Landscape as Rhetoric

Hidcote Manor in England has its own rhetoric, dividing the garden into separate rooms.

Landscape architect Anne Whiston Spirn in her book The Language of Landscape wrote “Landscape is a play with many actors–flowers, people, trees, rocks–who come and go across the stage, some staying a day, a week, a season, others remaining for eighty to two hundred or a thousand years.”

If we look at English landscape style as a play, the drama began in all seriousness in the 16th century and evolved over the next three hundred years.  The form of the 18th century, the picturesque,  Americans adopted in the 19th century, largely through the encouragement of the American seed and nursery companies of that time.

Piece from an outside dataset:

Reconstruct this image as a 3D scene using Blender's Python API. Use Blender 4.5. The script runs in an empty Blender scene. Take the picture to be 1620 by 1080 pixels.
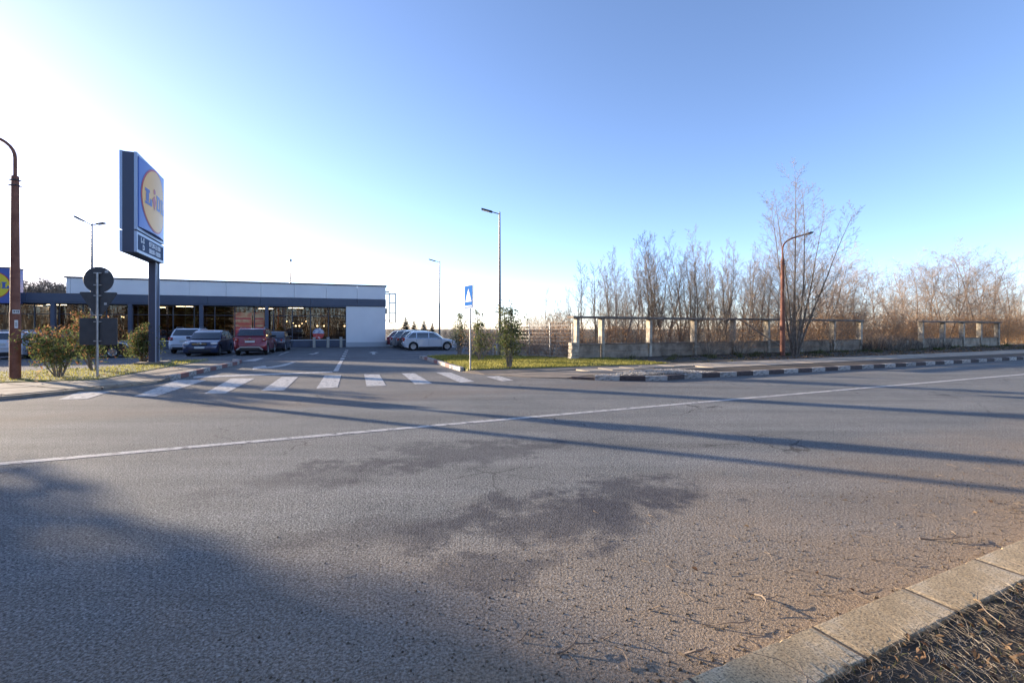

That became one story of American gardening.

Spirn writes: “Like myths and laws, landscape narratives organize reality, justify actions, instruct persuade, even compel people to perform in certain ways. Landscapes are literature in the broadest sense, texts that can be read on many levels.”

In the 1862  March issue of his garden magazine Gardener’s Monthly Philadelphia nurseryman Thomas Meehan wrote “All of our readers have heard of the excellence of English gardening.”

Since by then the English had been writing about landscape gardening for decades,  the world looked to the English garden as a model, or a form of rhetoric that appealed to others.  The English wrote about their view of landscape, based on the way they used land and plants.

How do you describe your garden, your landscape?  What is your rhetoric of the garden?  How do use space and plants around your home? What story are you telling?